EXERCISE BRIEF :: In your copy, include every line of the listing below exactly but none of the pictures.

COLLECTED MATERIAL ::

• • • • • • •

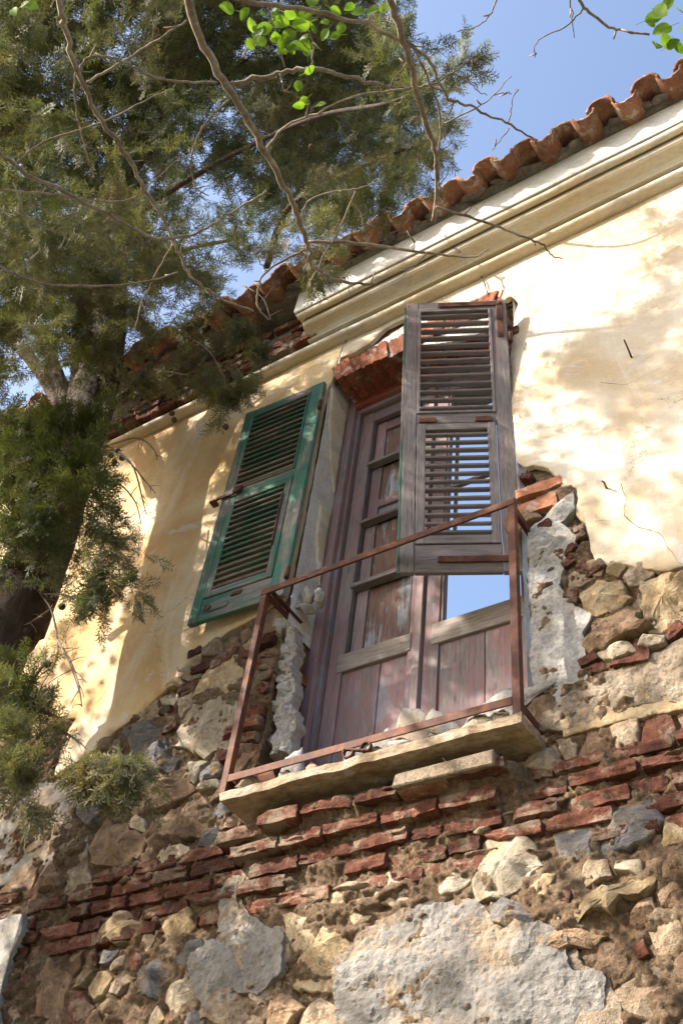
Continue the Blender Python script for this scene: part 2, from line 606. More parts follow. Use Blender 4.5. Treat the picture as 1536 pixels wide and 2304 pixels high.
M['slab'] = rocky('stained_marble_slab', [(0.20, 0.125, 0.07), (0.34, 0.25, 0.16), (0.45, 0.395, 0.33)], 7, 40, 0.6, 0.45, 0, 0.01, spots=((0.42, 0.40, 0.36), 6, 0.56, 0.7), stretch=(0.6, 1, 1.4), rough=0.7)
for ax in 'XZ':
    M['green' + ax] = wood('peeling_green_paint_' + ax, ax, (0.19, 0.16, 0.145), (0.038, 0.135, 0.096), 0.66, None, 0.5)
    M['slatgreen' + ax] = wood('worn_green_slat_' + ax, ax, (0.19, 0.17, 0.152), (0.055, 0.125, 0.095), 0.60, None, 0.5)
    M['bare' + ax] = wood('weathered_grey_timber_' + ax, ax, (0.165, 0.138, 0.132), (0.12, 0.14, 0.125), 0.2, (0.18, 0.125, 0.125), 0.9)
    M['door' + ax] = wood('faded_mauve_door_timber_' + ax, ax, (0.185, 0.152, 0.15), (0.235, 0.22, 0.248), 0.44, (0.25, 0.14, 0.14), 0.9)
    M['oak' + ax] = wood('stripped_door_rail_' + ax, ax, (0.20, 0.168, 0.15), (0.23, 0.15, 0.14), 0.3, None, 0.8)
    M['panel' + ax] = wood('flaking_blue_grey_panel_' + ax, ax, (0.15, 0.09, 0.075), (0.27, 0.285, 0.31), 0.55, None, 0.6, soft=0.02)
    M['pink' + ax] = wood('faded_pink_strip_' + ax, ax, (0.20, 0.16, 0.155), (0.27, 0.155, 0.14), 0.45, (0.23, 0.175, 0.17), 0.6)
    M['red' + ax] = wood('faded_red_frame_paint_' + ax, ax, (0.22, 0.095, 0.085), (0.27, 0.06, 0.05), 0.5, (0.26, 0.12, 0.115), 0.4)
M['rust'] = rust()
M['bark'] = rocky('cypress_bark', [(0.055, 0.036, 0.027), (0.105, 0.07, 0.052), (0.165, 0.12, 0.095)], 9, 30, 1.0, 0.5, 0.15, 0.02, stretch=(1.6, 1.6, 0.22))
M['twig'] = rocky('branch_bark', [(0.14, 0.11, 0.08), (0.26, 0.21, 0.16), (0.38, 0.33, 0.275)], 12, 60, 0.5, 0.4, 0.15, 0.006, spots=((0.42, 0.41, 0.36), 20, 0.60, 0.6))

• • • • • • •

FINAL ANSWER ::
Continue the Blender Python script for this scene: part 2, from line 606. More parts follow. Use Blender 4.5. Treat the picture as 1536 pixels wide and 2304 pixels high.
M['slab'] = rocky('stained_marble_slab', [(0.20, 0.125, 0.07), (0.34, 0.25, 0.16), (0.45, 0.395, 0.33)], 7, 40, 0.6, 0.45, 0, 0.01, spots=((0.42, 0.40, 0.36), 6, 0.56, 0.7), stretch=(0.6, 1, 1.4), rough=0.7)
for ax in 'XZ':
    M['green' + ax] = wood('peeling_green_paint_' + ax, ax, (0.19, 0.16, 0.145), (0.038, 0.135, 0.096), 0.66, None, 0.5)
    M['slatgreen' + ax] = wood('worn_green_slat_' + ax, ax, (0.19, 0.17, 0.152), (0.055, 0.125, 0.095), 0.60, None, 0.5)
    M['bare' + ax] = wood('weathered_grey_timber_' + ax, ax, (0.165, 0.138, 0.132), (0.12, 0.14, 0.125), 0.2, (0.18, 0.125, 0.125), 0.9)
    M['door' + ax] = wood('faded_mauve_door_timber_' + ax, ax, (0.185, 0.152, 0.15), (0.235, 0.22, 0.248), 0.44, (0.25, 0.14, 0.14), 0.9)
    M['oak' + ax] = wood('stripped_door_rail_' + ax, ax, (0.20, 0.168, 0.15), (0.23, 0.15, 0.14), 0.3, None, 0.8)
    M['panel' + ax] = wood('flaking_blue_grey_panel_' + ax, ax, (0.15, 0.09, 0.075), (0.27, 0.285, 0.31), 0.55, None, 0.6, soft=0.02)
    M['pink' + ax] = wood('faded_pink_strip_' + ax, ax, (0.20, 0.16, 0.155), (0.27, 0.155, 0.14), 0.45, (0.23, 0.175, 0.17), 0.6)
    M['red' + ax] = wood('faded_red_frame_paint_' + ax, ax, (0.22, 0.095, 0.085), (0.27, 0.06, 0.05), 0.5, (0.26, 0.12, 0.115), 0.4)
M['rust'] = rust()
M['bark'] = rocky('cypress_bark', [(0.055, 0.036, 0.027), (0.105, 0.07, 0.052), (0.165, 0.12, 0.095)], 9, 30, 1.0, 0.5, 0.15, 0.02, stretch=(1.6, 1.6, 0.22))
M['twig'] = rocky('branch_bark', [(0.14, 0.11, 0.08), (0.26, 0.21, 0.16), (0.38, 0.33, 0.275)], 12, 60, 0.5, 0.4, 0.15, 0.006, spots=((0.42, 0.41, 0.36), 20, 0.60, 0.6))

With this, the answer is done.